The ratcheting mainstreamization of popular attempts to label Republicans as authoritarian extremists, exemplified by President Biden’s qualified use of the nonsense term “semi-fascists” to describe “MAGA Republicans,” as distinguished from the “conservative Republicans” he claims to respect, is telling. Biden’s statement, taken at face value, is not even incorrect. There is a significant minority of Trump-devoted or “MAGA” Republican voters who do indeed despise constitutional principles and espouse populist demagoguery — “semi-fascism,” if you will. The problem is that getting the doddering Biden to utter such a phrase was clearly an attempt to bring the key notion further into the everyday consciousness, as an unquestioned presumption: The Republican Party (and only that party), whatever else it may once have been, is now the party of fascism. Therefore, anyone who would vote Republican is at least comfortable with fascists on his side, from which it follows that no Republican can be trusted — all are dangerous authoritarian irrationalists in their hearts, whether they are currently engaged in violence themselves or not.

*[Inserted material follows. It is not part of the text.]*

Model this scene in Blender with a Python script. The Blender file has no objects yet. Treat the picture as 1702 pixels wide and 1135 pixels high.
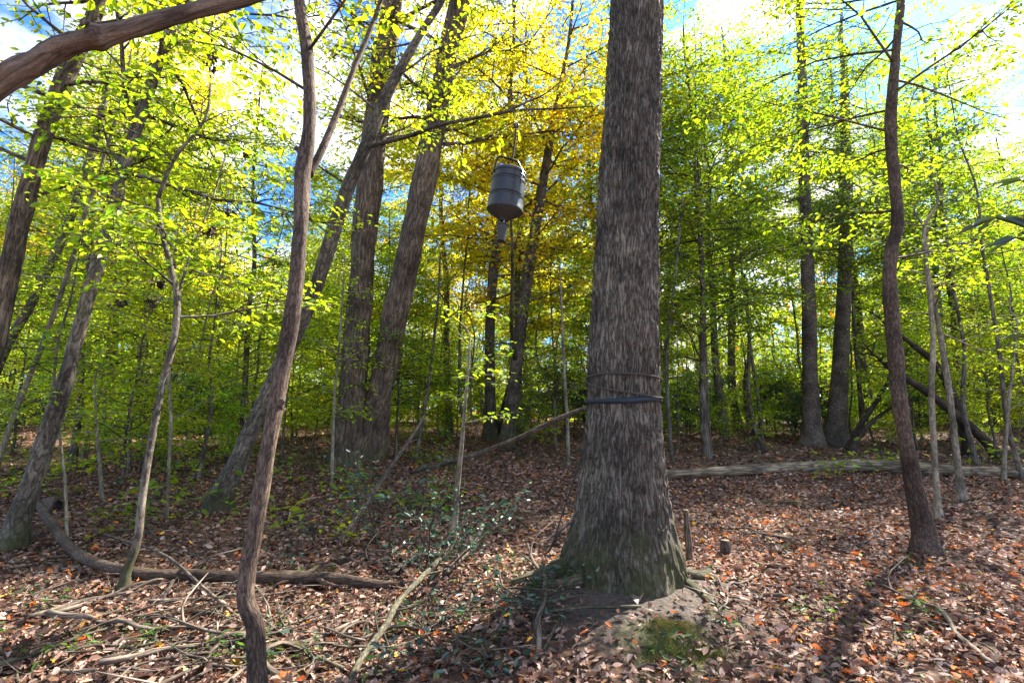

The political marginalization of one of the two major parties as essentially a party of tyranny obviously serves as cover for anything the other major party — the one with the biggest megaphone for labelling its opponents — may do. That this other major party is now fully dedicated to neo-Marxist “social justice” indoctrination and full-on Marxist economic redistribution is optically reduced in significance by the constant drumbeat of “fascists at the gate.” True enough; and communists inside the gate. The rational view here would be to declare, “A pox on both their houses,” with free souls rejecting the tribal manipulation at last and demanding a true political renewal, voting only for alternative candidates or parties, and judging those alternatives entirely on the basis of their relative commitments to individual self-determination, the restoration of private property rights, and the rejection of unconstitutional expansions of presidential power.

The rational view, however easy to state, is utterly impossible to achieve, of course. I put it out there only to emphasize how far the so-called free world has fallen from even a memory of its former, largely unrealized potential.